The bulk of student editors' work is focused on citations. While the original Bluebook manual for citations, published in 1926, did "not pretend" to be exhaustive, the latest manual spans over 500 pages, is updated every few years, and consumes the overwhelming portion of students' attention. And students have just a year in charge of the journal: they accept positions in the early spring of their second year; they hit the ground running in article selection and editing; and, in one year, they turn over their duties to another set of students who begin again. Institutional memory is limited. Rewards for innovation appear few, as the process rewards catching up and meeting short-term goals in a one-year term over long-term investments beyond one's limited term.

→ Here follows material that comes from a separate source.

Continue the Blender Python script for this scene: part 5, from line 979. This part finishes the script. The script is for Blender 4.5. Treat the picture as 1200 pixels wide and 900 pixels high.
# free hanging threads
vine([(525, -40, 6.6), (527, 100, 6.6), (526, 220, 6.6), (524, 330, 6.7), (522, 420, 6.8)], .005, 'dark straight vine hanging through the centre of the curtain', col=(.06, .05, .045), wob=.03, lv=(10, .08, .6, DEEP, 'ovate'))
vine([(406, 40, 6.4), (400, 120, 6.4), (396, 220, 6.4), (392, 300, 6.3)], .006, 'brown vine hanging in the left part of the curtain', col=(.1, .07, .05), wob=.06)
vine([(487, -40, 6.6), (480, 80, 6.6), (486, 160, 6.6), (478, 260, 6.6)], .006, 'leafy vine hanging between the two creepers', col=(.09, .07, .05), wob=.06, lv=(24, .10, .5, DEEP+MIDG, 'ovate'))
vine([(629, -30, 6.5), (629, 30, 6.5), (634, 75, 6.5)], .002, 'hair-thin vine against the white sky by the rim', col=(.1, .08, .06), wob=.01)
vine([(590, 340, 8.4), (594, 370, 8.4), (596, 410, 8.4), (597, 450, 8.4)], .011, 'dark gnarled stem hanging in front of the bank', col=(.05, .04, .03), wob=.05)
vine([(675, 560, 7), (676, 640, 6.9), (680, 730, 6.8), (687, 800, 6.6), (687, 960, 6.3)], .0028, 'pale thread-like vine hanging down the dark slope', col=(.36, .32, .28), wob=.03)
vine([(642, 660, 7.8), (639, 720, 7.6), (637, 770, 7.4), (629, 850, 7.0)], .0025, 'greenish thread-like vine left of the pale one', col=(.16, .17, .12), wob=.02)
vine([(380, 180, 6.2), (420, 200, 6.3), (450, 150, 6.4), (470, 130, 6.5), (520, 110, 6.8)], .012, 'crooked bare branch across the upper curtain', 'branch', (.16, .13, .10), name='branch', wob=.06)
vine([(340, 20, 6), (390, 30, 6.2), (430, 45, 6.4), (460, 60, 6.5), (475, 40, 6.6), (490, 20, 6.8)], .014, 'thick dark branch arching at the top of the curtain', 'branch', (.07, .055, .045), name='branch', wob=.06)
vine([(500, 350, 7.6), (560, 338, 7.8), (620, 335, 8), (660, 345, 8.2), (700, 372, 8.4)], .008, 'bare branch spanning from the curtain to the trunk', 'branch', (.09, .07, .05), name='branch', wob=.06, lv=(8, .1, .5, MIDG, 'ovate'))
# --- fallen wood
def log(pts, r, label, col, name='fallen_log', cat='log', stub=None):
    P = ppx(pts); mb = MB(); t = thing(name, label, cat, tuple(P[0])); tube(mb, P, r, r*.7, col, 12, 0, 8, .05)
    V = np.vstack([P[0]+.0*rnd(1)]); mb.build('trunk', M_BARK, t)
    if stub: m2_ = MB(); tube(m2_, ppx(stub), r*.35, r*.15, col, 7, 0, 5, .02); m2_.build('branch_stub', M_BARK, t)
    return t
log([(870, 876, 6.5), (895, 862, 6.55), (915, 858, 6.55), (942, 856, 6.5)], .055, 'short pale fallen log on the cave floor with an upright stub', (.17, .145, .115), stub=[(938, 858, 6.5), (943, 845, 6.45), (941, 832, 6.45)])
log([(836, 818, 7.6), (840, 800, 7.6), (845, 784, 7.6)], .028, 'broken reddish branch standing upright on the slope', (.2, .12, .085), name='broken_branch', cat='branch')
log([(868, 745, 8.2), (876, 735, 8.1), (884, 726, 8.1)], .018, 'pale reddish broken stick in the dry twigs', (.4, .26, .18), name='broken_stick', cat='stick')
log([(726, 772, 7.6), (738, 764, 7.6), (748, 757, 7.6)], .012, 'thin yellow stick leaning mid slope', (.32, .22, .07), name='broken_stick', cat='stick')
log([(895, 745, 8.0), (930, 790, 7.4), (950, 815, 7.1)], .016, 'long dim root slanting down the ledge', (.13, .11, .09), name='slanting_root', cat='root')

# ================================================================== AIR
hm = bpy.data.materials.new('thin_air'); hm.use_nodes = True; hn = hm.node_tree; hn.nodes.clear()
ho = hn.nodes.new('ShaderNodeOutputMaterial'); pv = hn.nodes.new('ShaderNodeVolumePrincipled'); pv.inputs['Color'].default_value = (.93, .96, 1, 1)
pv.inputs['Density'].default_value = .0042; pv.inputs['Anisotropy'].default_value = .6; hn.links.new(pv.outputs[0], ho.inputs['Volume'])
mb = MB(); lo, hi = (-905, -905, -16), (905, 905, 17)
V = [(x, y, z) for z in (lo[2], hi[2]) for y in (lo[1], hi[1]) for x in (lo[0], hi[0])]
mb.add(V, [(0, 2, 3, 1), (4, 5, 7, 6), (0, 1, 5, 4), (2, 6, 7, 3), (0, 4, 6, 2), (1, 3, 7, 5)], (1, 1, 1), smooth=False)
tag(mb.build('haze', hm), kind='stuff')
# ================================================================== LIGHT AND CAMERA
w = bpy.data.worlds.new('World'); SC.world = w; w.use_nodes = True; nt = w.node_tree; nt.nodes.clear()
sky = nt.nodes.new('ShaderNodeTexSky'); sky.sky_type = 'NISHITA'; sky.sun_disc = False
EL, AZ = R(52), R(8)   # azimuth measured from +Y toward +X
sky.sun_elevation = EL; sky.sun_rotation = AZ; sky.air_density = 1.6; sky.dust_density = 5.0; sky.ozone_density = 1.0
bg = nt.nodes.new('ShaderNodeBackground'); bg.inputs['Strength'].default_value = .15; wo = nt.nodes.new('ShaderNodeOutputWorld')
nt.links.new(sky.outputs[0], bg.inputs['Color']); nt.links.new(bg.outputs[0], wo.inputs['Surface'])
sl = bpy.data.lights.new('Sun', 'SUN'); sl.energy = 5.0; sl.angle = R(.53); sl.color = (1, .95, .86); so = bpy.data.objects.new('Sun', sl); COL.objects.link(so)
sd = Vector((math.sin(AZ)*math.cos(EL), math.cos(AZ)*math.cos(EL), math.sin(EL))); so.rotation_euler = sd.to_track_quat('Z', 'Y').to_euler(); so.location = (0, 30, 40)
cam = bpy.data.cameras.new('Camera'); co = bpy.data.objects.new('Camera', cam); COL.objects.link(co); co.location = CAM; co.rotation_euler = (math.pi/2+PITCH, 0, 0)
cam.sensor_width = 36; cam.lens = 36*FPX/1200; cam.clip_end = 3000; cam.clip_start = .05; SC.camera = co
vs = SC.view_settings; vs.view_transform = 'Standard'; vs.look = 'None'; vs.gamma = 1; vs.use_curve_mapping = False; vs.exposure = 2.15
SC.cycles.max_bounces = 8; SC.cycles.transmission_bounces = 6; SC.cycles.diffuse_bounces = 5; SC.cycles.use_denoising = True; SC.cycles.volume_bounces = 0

But the Case Western Reserve Law Review has introduced a number of innovations to share scholarship and scholarly ideas in a variety of formats, and it has reconsidered some of the traditional means of scholarship in very good ways.

It has renovated its typography and publication format. It created a font, Legal Modern, [update: it is a "a repackaged distribution of Computer Modern for lawyers, not a new design"] designed for optimization both in print and on electronic media. It includes, among other things, "true" small caps. The old wide page margins were abolished in favor of very narrow margins, a recognition that reading an article in PDF on an electronic reader like a Kindle or iPad would improve. The old printed format had different headers on even and odd pages, assuming one viewed pages two at a time; the new format assumes single-page headers.

The law review hosts a podcast, Below the Line (available on iTunes), in which a recent author and two other scholars in the field discuss the author's recent work. It produces an organic and often lively discussion of the recent scholarship, and it provides an alternative outlet for learning about the work.

Its Twitter account is active, with a sense of humor and a high level of engagement. It accepts submissions via Twitter. It launched a Twitter symposium, first "Terrorism and Miranda," then on the Court's decision in Myriad, in which it retweeted law professors' thoughts on the matter and noted the "organic and lively" discussion that took place. And it's sponsoring a Lego Supreme Court giveaway for those who review a recent article published in the Law Review. It's more than simply a feed repeating the titles of articles: the social media is used as a different kind of presence.

(Let me offer a small word about letterhead bias and Twitter. The Cornell Law Review has a single tweet from 2010 and has over 400 followers. The Duke Law Journal has no tweets and over 350 followers. In contrast, the Case Western Reserve Law Review has interesting and unique content, an engaging and interactive presence, but boasts just over 250 followers. It's staggering to me that such a disparity exists.)

When I asked the Law Review about the barriers to innovation given a limited institutional memory, I was told that the enthusiasm from the previous editorial boards helps drive future boards to take the innovations and develop them. The ideas have been communicated to the new staff members at a very early stage with the hopes that they will take the inheritance and continue to improve upon the foundation created.

And what about the print edition itself? Well, the Law Review is going to preserve that form for a while longer, but I may have some words on it in a post to come. 

Why aren't more law reviews doing it?  Admittedly, institutional memory is a significant problem, as are the seemingly pressing short-term goals. But with vision and a staff that buys in, positive changes can occur. 

So take note, law reviews, about the changes that the Case Western Reserve Law Review has begun--and keep an eye out for future changes.  This is the way to operate a law review.

Special thanks to Volume 64 Publisher Elizabeth Horan for taking the time to discuss the Case Western Reserve Law Review with me.